Tapınaklarıyla öne çıkıyor
Hitit yolu, bu medeniyetin baş şehri Hattuşa’dan başlar. Çorum il sınırlarında olan bu baş şehrin en önemli özelliği, surlar üzerindeki kapılar ve tapınaklardır. Hitit yolu, Hattuşa’dan sonra Yazılıkaya’ya doğru devam eder. Yazılıkaya, Hitit devletinin kraliyet açık hava tapınağıdır. 4. Muvattali tarafından inşa ettirilen tapınakta, Hitit tanrıları kaya üzerine kabartma şeklinde betimlenmiştir. En önemlileri baştanrı Teşup, eşi Hapatu ve oğulları Şarruma’dır.
Yazılıkaya’dan sonra Hitit yolu sizleri Alacahöyük denilen, şimdilerde ise Alaca olarak bilinen yerleşkeye götürür. Alacahöyük aslında bir Hatti şehridir. Hititler bu yerel Anadolu krallığını egemenlikleri altına almalarına rağmen, onların kültürel etkisi altına girmişlerdir. Gerek inançsal gerekse de kültürel birçok unsur, Hatti geleneğinden Hititler’e geçmiştir. Başta Güneş kursu adı verilen sembol gelir ve bu Hatti kültürünün yansıtıldığı formdur. Öte yandan Alacahöyük’te kazılan, açılan birçok mezar ve buluntuları hem ilgi çekici hem de bilgilendirici özelliktedir. Şöyle ki; bir Hattili vefat ettiğinde, defnedildikten sonraki 3, 7 ve 40’ıncı günlerinde mezarının başında yemek verilmesi âdeti günümüzde dahi uygulanan bir ritüel olarak karşımıza çıkar.
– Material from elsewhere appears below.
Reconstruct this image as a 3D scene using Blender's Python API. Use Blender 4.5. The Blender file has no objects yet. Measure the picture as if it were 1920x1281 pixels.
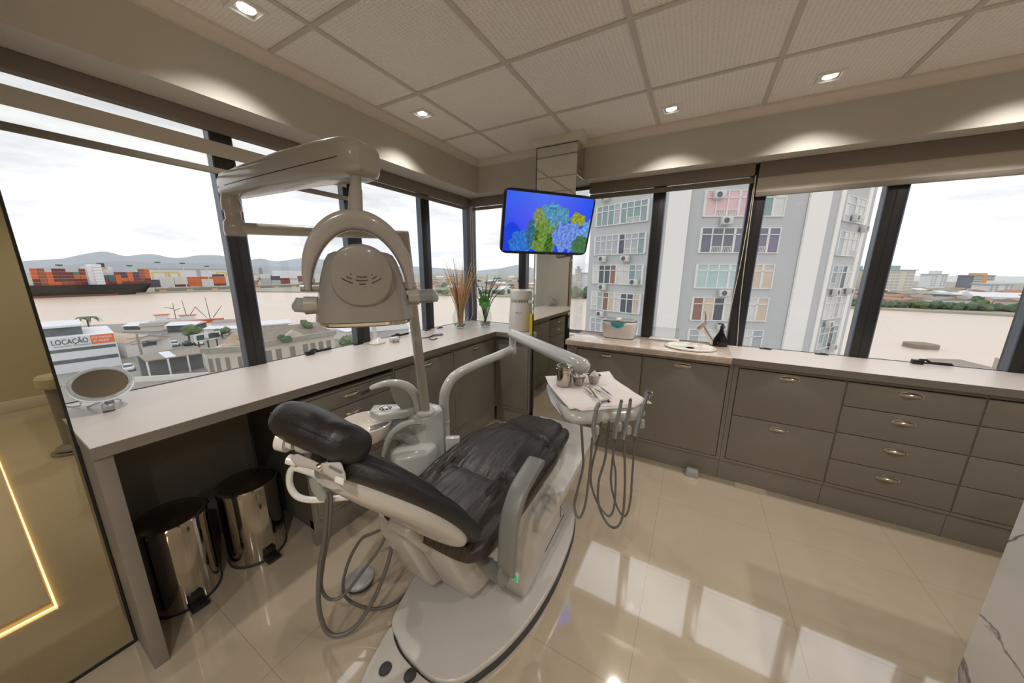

Alacahöyük’ten sonra, Hitit yolunda bir diğer önemli Hitit yerleşkesi Şapinuva’dır. Hitit askerî ve dinî merkezlerinden biri olan Şapinuva’da, 4 bin civarında yazılı tablet çıkarılmıştır ve Hitit uygarlığı hakkında çok önemli belgeler niteliğindedirler. Hitit yolu yürüyüşü yapılırken mutlaka Çorum Arkeoloji Müzesi, İskilip ve bu ilçede Bedri Rahmi Eyüboğlu Evi görülmelidir. Elbette Çorum merkezli bu seyahat sırasında Amasya ve Tokat gibi iki kadim şehir de gözden kaçırılmamalıdır.